Suor Lucia Raffaella (Le monache clarisse di Foggia condividono con noi la gioia di una nuova consacrazione.  Riportiamo parte della testimonianza. )

 

[…] Fondamentalmente la mia vocazione è una iniziativa di Dio. […] Egli mi ha condotta a Norcia, alla comunità delle clarisse […] Perché ad un monastero di clausura? Perché avevo capito che la mia missione nella Chiesa era quella di dire, con la vita, all’uomo di oggi che Dio è il Signore, e non un signore della nostra esistenza; avevo capito che il mio compito era quello di indicargli dove Dio abita, di sussurrargli nel cuore, tra le grida di menzogne che lo angosciano, la verità che, sola, può dargli pace: DIO DIMORA IN TE; Dio non è morto, vive nella clausura della tua umanità, sepolto vivo nella tua carne e nel tuo sangue, come nella carne e nel sangue del Figlio suo, fatto uomo: Cristo Gesù. […]

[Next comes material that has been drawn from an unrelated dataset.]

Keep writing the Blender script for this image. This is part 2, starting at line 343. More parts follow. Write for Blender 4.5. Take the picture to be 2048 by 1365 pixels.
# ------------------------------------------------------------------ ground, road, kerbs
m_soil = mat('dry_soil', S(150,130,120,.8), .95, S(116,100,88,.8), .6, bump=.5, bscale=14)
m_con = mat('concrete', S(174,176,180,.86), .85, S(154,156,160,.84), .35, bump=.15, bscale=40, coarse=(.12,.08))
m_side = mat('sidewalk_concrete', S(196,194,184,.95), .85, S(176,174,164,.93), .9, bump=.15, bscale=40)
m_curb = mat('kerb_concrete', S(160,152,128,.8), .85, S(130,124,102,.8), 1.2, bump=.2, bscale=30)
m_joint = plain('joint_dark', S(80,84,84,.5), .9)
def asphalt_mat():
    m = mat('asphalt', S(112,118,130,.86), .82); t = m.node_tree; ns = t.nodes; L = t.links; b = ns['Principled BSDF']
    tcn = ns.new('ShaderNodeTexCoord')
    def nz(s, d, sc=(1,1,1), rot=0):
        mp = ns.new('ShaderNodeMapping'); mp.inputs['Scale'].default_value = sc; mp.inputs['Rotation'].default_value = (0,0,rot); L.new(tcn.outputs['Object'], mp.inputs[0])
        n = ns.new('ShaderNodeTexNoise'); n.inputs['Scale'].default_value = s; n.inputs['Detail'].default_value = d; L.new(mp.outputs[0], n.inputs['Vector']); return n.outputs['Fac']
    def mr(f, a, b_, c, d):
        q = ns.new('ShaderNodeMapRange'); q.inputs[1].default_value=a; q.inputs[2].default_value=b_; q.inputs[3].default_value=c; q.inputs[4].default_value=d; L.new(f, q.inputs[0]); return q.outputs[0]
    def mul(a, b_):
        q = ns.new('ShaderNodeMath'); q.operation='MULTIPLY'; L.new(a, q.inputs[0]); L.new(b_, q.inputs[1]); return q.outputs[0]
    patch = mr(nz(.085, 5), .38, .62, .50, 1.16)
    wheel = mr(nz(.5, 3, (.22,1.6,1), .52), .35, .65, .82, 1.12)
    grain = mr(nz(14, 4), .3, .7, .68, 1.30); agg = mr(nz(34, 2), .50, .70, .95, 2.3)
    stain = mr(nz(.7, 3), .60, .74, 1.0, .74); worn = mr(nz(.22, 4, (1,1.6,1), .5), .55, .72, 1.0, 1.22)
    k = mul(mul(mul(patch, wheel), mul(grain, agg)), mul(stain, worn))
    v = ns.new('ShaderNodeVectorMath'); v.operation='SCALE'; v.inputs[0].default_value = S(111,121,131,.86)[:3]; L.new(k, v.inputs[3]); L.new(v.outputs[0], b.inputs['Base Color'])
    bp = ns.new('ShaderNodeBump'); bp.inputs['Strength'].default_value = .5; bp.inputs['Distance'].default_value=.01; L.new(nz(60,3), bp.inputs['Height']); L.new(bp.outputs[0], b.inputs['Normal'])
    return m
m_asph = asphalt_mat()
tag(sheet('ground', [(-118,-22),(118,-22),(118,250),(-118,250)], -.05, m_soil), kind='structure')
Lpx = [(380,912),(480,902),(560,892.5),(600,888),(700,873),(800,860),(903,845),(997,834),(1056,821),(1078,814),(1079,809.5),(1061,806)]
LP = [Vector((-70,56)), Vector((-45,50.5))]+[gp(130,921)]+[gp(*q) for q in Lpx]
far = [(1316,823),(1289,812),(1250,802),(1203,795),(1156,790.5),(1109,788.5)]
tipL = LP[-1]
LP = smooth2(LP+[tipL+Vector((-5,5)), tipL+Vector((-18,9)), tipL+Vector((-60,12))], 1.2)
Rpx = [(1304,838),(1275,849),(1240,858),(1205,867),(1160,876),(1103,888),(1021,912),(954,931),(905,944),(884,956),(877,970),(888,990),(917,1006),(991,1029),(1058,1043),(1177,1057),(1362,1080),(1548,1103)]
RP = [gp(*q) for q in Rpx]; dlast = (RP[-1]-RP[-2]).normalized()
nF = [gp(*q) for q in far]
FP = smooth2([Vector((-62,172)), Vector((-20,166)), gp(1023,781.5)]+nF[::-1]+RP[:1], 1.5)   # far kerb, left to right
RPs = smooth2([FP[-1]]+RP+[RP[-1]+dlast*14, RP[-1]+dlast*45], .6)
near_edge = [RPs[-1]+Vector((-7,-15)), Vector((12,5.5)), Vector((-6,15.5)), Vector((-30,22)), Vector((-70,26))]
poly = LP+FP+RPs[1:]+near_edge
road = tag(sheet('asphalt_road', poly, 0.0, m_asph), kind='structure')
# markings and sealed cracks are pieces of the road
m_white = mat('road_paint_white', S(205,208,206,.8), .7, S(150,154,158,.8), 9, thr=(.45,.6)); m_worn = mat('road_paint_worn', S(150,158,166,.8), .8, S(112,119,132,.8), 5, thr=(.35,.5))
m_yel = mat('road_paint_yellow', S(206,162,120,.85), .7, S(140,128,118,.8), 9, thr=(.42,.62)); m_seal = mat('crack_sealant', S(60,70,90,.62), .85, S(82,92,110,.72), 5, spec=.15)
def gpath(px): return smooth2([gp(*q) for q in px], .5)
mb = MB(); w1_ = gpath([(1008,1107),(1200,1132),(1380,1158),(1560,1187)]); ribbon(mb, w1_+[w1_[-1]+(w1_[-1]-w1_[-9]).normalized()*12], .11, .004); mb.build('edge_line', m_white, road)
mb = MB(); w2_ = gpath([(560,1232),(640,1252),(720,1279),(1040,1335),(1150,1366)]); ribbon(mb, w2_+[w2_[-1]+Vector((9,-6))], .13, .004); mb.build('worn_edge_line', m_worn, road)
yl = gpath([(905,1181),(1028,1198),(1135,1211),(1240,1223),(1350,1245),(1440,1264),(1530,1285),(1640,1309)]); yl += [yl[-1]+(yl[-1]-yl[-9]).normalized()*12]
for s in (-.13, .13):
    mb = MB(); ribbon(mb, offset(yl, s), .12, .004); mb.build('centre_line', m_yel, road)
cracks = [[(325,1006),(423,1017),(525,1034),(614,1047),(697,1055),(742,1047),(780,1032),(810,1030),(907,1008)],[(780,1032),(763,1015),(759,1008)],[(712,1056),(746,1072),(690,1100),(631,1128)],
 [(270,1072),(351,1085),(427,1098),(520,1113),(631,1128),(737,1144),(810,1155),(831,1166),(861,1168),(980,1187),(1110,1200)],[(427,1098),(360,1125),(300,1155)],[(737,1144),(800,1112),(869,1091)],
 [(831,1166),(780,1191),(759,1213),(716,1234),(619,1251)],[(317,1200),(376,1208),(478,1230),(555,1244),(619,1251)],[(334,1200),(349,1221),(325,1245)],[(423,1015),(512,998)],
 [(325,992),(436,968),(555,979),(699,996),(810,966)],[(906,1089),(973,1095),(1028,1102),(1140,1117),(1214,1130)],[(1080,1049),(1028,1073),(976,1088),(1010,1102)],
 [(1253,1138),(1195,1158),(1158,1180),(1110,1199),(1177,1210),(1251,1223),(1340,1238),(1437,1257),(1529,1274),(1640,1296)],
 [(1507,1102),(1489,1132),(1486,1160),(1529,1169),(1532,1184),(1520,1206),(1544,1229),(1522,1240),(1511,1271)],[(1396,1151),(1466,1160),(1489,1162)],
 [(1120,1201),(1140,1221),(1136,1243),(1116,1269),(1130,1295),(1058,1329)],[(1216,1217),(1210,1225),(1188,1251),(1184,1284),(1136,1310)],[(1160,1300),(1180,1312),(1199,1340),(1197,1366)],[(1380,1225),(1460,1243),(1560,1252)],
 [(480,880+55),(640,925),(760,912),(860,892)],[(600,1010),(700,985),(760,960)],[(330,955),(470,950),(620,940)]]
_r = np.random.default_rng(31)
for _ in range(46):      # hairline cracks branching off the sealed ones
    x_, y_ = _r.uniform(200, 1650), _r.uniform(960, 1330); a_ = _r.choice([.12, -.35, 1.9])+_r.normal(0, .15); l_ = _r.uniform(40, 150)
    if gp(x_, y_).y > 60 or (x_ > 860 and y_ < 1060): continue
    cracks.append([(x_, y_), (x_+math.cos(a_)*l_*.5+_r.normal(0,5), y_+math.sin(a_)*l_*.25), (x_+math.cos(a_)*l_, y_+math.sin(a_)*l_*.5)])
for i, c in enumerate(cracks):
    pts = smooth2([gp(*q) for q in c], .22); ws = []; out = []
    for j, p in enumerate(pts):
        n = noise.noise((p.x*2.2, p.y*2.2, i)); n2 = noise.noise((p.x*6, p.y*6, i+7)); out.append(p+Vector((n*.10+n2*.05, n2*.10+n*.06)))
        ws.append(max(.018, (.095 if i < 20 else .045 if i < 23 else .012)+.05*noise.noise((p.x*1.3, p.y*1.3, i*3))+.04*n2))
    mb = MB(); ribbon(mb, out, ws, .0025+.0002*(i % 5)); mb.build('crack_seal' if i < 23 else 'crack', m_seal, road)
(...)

La mia consegna solenne e perenne al Signore, il Dio presente nella storia ma nascosto, è stata preparata da cinque anni di peregrinazione, a volte molto dolorosa, nella fede. Penso in particolare all’evento inimmaginabile, straziante del sisma vissuto dalla notte del 24 agosto 2016 al 30 ottobre mattina. […] I vigili ci hanno costrette ad uscire. Il cuore sanguinava: un embolo è partito e, fermandosi sul nervo ottico dell’occhio destro, per tre anni mi ha privato della sua vista. […]

Per breve tempo siamo state ospiti delle monache benedettine di Trevi.

[…] L’8 dicembre eravamo a Cercemaggiore, in una struttura nuova che ci era stata offerta ma subito dopo il S. Natale, per una inondazione, l’acqua scese dal soffitto del piano superiore dell’abitazione. Con i piedi nell’acqua lavorammo per una giornata intera, aiutate da una decina di buone persone del luogo, per riuscire a liberarci. […]

Il mio pellegrinaggio nella fede conobbe ancora una svolta aderendo alla comunità che accolse come nuova dimora il Convento francescano “Sant’Antonio da Padova” in Biccari, messo a nostra disposizione dai fratelli del Primo Ordine. In questo beato nascondiglio […] ho percorso quest’ultimo tratto di strada fino a ricevere dal Signore il dono della consacrazione solenne e perpetua. Fare la professione è stato porre il mio nido nella cavità di questa rupe (Ger. 48,28), unendomi alle schiere di vergini di Cristo fondate da S. Chiara […] E’ rispondere con coraggio e generosità alla voce discesa dal legno della croce che ha chiamato Francesco e in lui Chiara e me: "Va... e ripara la mia Chiesa!”.